Task requirements: Exactly as written, retype the listing below, omitting the pictures.
>> begin Stored data
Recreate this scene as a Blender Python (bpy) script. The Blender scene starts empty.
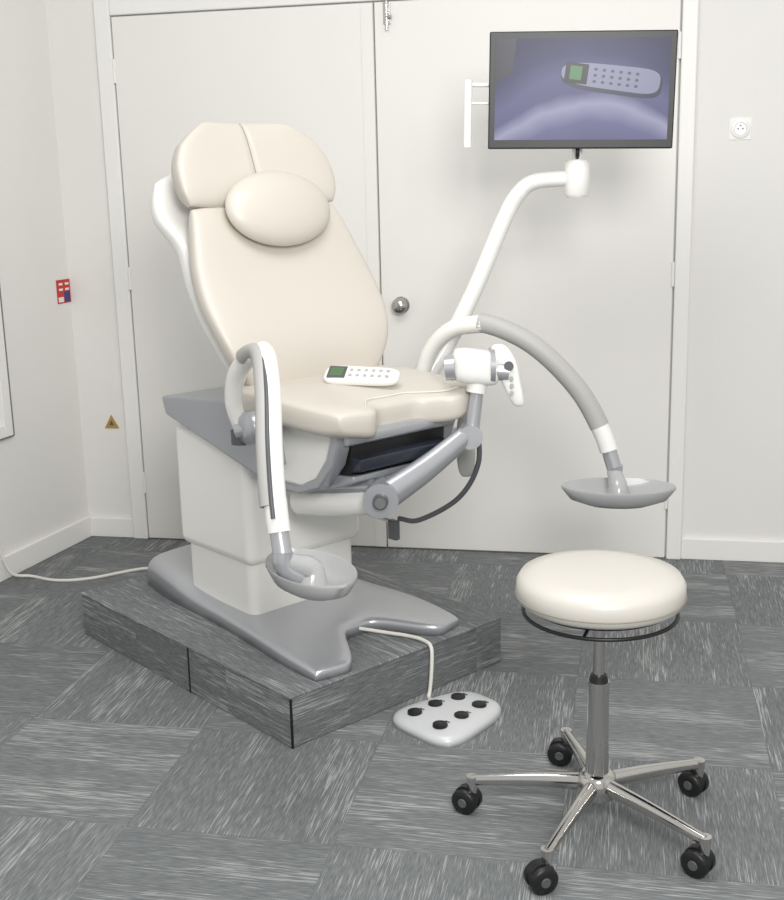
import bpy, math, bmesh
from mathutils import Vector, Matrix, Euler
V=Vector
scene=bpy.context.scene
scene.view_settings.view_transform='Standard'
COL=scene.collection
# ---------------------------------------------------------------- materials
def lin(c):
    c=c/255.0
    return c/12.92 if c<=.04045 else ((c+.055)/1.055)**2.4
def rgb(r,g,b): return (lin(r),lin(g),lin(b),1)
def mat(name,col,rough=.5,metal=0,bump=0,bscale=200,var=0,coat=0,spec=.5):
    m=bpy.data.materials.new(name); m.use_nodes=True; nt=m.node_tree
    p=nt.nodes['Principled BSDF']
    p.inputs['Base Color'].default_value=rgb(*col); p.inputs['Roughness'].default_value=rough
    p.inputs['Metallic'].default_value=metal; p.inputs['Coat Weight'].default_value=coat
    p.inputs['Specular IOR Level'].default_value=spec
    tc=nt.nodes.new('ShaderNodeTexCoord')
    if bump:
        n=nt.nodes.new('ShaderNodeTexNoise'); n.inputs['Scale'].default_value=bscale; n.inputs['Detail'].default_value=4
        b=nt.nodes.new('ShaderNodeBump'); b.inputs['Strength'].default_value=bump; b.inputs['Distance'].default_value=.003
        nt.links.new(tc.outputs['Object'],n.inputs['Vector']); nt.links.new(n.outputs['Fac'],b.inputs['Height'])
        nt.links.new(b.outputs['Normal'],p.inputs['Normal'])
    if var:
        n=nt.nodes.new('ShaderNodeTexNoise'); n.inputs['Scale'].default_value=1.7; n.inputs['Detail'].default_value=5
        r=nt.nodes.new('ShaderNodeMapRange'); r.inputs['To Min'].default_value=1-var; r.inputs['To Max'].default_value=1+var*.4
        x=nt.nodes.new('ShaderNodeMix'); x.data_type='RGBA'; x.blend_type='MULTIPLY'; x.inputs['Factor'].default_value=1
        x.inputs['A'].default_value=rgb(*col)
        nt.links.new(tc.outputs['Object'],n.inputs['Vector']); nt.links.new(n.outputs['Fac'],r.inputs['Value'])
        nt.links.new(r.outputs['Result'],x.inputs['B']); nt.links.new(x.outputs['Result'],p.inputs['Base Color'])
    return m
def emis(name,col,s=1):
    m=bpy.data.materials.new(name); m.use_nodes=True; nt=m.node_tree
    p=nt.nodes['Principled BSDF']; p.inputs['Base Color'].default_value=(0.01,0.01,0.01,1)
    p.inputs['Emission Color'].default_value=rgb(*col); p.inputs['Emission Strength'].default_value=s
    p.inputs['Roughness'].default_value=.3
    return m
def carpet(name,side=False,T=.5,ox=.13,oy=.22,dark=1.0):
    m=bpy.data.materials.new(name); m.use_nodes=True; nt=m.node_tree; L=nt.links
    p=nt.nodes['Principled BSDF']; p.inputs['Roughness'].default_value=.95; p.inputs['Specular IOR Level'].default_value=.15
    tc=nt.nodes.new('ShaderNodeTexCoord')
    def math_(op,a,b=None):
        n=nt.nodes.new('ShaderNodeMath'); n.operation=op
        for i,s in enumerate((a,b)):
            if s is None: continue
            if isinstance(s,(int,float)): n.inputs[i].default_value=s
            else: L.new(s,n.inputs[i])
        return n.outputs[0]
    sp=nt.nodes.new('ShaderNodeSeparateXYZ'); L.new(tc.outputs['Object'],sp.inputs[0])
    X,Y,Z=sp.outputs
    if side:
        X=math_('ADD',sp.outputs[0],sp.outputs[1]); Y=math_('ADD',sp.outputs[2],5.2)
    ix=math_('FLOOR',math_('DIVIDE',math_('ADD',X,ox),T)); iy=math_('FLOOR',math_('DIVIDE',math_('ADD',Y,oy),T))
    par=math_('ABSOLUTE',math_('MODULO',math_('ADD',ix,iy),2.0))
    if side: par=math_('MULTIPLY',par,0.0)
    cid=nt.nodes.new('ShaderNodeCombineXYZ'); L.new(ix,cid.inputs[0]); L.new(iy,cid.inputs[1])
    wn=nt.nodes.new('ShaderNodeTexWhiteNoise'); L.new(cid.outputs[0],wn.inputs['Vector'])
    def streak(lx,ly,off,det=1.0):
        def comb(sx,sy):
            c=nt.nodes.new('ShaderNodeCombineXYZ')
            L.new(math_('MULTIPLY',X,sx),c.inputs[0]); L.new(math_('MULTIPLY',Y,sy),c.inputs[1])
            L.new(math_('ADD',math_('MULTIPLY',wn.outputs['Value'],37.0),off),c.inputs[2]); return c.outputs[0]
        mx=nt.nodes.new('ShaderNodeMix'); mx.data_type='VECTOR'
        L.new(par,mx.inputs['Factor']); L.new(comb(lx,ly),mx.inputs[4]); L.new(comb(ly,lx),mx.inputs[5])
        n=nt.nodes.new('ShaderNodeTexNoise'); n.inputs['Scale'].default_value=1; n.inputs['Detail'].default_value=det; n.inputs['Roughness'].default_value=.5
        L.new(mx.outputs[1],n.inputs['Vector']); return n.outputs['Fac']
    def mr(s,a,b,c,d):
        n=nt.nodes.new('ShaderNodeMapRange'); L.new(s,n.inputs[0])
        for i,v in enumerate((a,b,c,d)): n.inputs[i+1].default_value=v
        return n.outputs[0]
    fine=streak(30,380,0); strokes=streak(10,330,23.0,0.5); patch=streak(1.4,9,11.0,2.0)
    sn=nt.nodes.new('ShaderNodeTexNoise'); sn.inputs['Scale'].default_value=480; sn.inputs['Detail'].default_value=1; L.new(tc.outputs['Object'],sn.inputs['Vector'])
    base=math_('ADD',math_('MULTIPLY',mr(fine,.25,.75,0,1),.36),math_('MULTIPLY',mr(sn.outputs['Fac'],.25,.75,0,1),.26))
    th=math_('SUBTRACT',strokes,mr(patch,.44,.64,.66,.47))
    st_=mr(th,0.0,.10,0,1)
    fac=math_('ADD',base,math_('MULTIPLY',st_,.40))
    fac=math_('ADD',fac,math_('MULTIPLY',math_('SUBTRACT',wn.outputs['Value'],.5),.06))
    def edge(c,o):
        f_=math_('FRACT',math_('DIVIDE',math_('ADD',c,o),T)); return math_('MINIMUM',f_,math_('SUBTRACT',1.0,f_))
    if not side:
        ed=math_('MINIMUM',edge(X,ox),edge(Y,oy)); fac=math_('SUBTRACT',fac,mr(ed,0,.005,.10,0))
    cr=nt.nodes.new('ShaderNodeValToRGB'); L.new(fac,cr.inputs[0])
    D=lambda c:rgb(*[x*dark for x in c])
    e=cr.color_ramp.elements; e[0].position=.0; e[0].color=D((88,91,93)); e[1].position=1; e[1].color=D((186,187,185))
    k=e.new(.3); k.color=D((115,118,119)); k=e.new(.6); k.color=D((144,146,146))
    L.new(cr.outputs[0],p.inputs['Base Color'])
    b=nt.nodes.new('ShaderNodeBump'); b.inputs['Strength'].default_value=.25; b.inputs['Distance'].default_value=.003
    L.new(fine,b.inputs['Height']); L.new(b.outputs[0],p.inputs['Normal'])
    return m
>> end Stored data
Result of the exercise:
Recreate this scene as a Blender Python (bpy) script. The Blender scene starts empty.
import bpy, math, bmesh
from mathutils import Vector, Matrix, Euler
V=Vector
scene=bpy.context.scene
scene.view_settings.view_transform='Standard'
COL=scene.collection
# ---------------------------------------------------------------- materials
def lin(c):
    c=c/255.0
    return c/12.92 if c<=.04045 else ((c+.055)/1.055)**2.4
def rgb(r,g,b): return (lin(r),lin(g),lin(b),1)
def mat(name,col,rough=.5,metal=0,bump=0,bscale=200,var=0,coat=0,spec=.5):
    m=bpy.data.materials.new(name); m.use_nodes=True; nt=m.node_tree
    p=nt.nodes['Principled BSDF']
    p.inputs['Base Color'].default_value=rgb(*col); p.inputs['Roughness'].default_value=rough
    p.inputs['Metallic'].default_value=metal; p.inputs['Coat Weight'].default_value=coat
    p.inputs['Specular IOR Level'].default_value=spec
    tc=nt.nodes.new('ShaderNodeTexCoord')
    if bump:
        n=nt.nodes.new('ShaderNodeTexNoise'); n.inputs['Scale'].default_value=bscale; n.inputs['Detail'].default_value=4
        b=nt.nodes.new('ShaderNodeBump'); b.inputs['Strength'].default_value=bump; b.inputs['Distance'].default_value=.003
        nt.links.new(tc.outputs['Object'],n.inputs['Vector']); nt.links.new(n.outputs['Fac'],b.inputs['Height'])
        nt.links.new(b.outputs['Normal'],p.inputs['Normal'])
    if var:
        n=nt.nodes.new('ShaderNodeTexNoise'); n.inputs['Scale'].default_value=1.7; n.inputs['Detail'].default_value=5
        r=nt.nodes.new('ShaderNodeMapRange'); r.inputs['To Min'].default_value=1-var; r.inputs['To Max'].default_value=1+var*.4
        x=nt.nodes.new('ShaderNodeMix'); x.data_type='RGBA'; x.blend_type='MULTIPLY'; x.inputs['Factor'].default_value=1
        x.inputs['A'].default_value=rgb(*col)
        nt.links.new(tc.outputs['Object'],n.inputs['Vector']); nt.links.new(n.outputs['Fac'],r.inputs['Value'])
        nt.links.new(r.outputs['Result'],x.inputs['B']); nt.links.new(x.outputs['Result'],p.inputs['Base Color'])
    return m
def emis(name,col,s=1):
    m=bpy.data.materials.new(name); m.use_nodes=True; nt=m.node_tree
    p=nt.nodes['Principled BSDF']; p.inputs['Base Color'].default_value=(0.01,0.01,0.01,1)
    p.inputs['Emission Color'].default_value=rgb(*col); p.inputs['Emission Strength'].default_value=s
    p.inputs['Roughness'].default_value=.3
    return m
def carpet(name,side=False,T=.5,ox=.13,oy=.22,dark=1.0):
    m=bpy.data.materials.new(name); m.use_nodes=True; nt=m.node_tree; L=nt.links
    p=nt.nodes['Principled BSDF']; p.inputs['Roughness'].default_value=.95; p.inputs['Specular IOR Level'].default_value=.15
    tc=nt.nodes.new('ShaderNodeTexCoord')
    def math_(op,a,b=None):
        n=nt.nodes.new('ShaderNodeMath'); n.operation=op
        for i,s in enumerate((a,b)):
            if s is None: continue
            if isinstance(s,(int,float)): n.inputs[i].default_value=s
            else: L.new(s,n.inputs[i])
        return n.outputs[0]
    sp=nt.nodes.new('ShaderNodeSeparateXYZ'); L.new(tc.outputs['Object'],sp.inputs[0])
    X,Y,Z=sp.outputs
    if side:
        X=math_('ADD',sp.outputs[0],sp.outputs[1]); Y=math_('ADD',sp.outputs[2],5.2)
    ix=math_('FLOOR',math_('DIVIDE',math_('ADD',X,ox),T)); iy=math_('FLOOR',math_('DIVIDE',math_('ADD',Y,oy),T))
    par=math_('ABSOLUTE',math_('MODULO',math_('ADD',ix,iy),2.0))
    if side: par=math_('MULTIPLY',par,0.0)
    cid=nt.nodes.new('ShaderNodeCombineXYZ'); L.new(ix,cid.inputs[0]); L.new(iy,cid.inputs[1])
    wn=nt.nodes.new('ShaderNodeTexWhiteNoise'); L.new(cid.outputs[0],wn.inputs['Vector'])
    def streak(lx,ly,off,det=1.0):
        def comb(sx,sy):
            c=nt.nodes.new('ShaderNodeCombineXYZ')
            L.new(math_('MULTIPLY',X,sx),c.inputs[0]); L.new(math_('MULTIPLY',Y,sy),c.inputs[1])
            L.new(math_('ADD',math_('MULTIPLY',wn.outputs['Value'],37.0),off),c.inputs[2]); return c.outputs[0]
        mx=nt.nodes.new('ShaderNodeMix'); mx.data_type='VECTOR'
        L.new(par,mx.inputs['Factor']); L.new(comb(lx,ly),mx.inputs[4]); L.new(comb(ly,lx),mx.inputs[5])
        n=nt.nodes.new('ShaderNodeTexNoise'); n.inputs['Scale'].default_value=1; n.inputs['Detail'].default_value=det; n.inputs['Roughness'].default_value=.5
        L.new(mx.outputs[1],n.inputs['Vector']); return n.outputs['Fac']
    def mr(s,a,b,c,d):
        n=nt.nodes.new('ShaderNodeMapRange'); L.new(s,n.inputs[0])
        for i,v in enumerate((a,b,c,d)): n.inputs[i+1].default_value=v
        return n.outputs[0]
    fine=streak(30,380,0); strokes=streak(10,330,23.0,0.5); patch=streak(1.4,9,11.0,2.0)
    sn=nt.nodes.new('ShaderNodeTexNoise'); sn.inputs['Scale'].default_value=480; sn.inputs['Detail'].default_value=1; L.new(tc.outputs['Object'],sn.inputs['Vector'])
    base=math_('ADD',math_('MULTIPLY',mr(fine,.25,.75,0,1),.36),math_('MULTIPLY',mr(sn.outputs['Fac'],.25,.75,0,1),.26))
    th=math_('SUBTRACT',strokes,mr(patch,.44,.64,.66,.47))
    st_=mr(th,0.0,.10,0,1)
    fac=math_('ADD',base,math_('MULTIPLY',st_,.40))
    fac=math_('ADD',fac,math_('MULTIPLY',math_('SUBTRACT',wn.outputs['Value'],.5),.06))
    def edge(c,o):
        f_=math_('FRACT',math_('DIVIDE',math_('ADD',c,o),T)); return math_('MINIMUM',f_,math_('SUBTRACT',1.0,f_))
    if not side:
        ed=math_('MINIMUM',edge(X,ox),edge(Y,oy)); fac=math_('SUBTRACT',fac,mr(ed,0,.005,.10,0))
    cr=nt.nodes.new('ShaderNodeValToRGB'); L.new(fac,cr.inputs[0])
    D=lambda c:rgb(*[x*dark for x in c])
    e=cr.color_ramp.elements; e[0].position=.0; e[0].color=D((88,91,93)); e[1].position=1; e[1].color=D((186,187,185))
    k=e.new(.3); k.color=D((115,118,119)); k=e.new(.6); k.color=D((144,146,146))
    L.new(cr.outputs[0],p.inputs['Base Color'])
    b=nt.nodes.new('ShaderNodeBump'); b.inputs['Strength'].default_value=.25; b.inputs['Distance'].default_value=.003
    L.new(fine,b.inputs['Height']); L.new(b.outputs[0],p.inputs['Normal'])
    return m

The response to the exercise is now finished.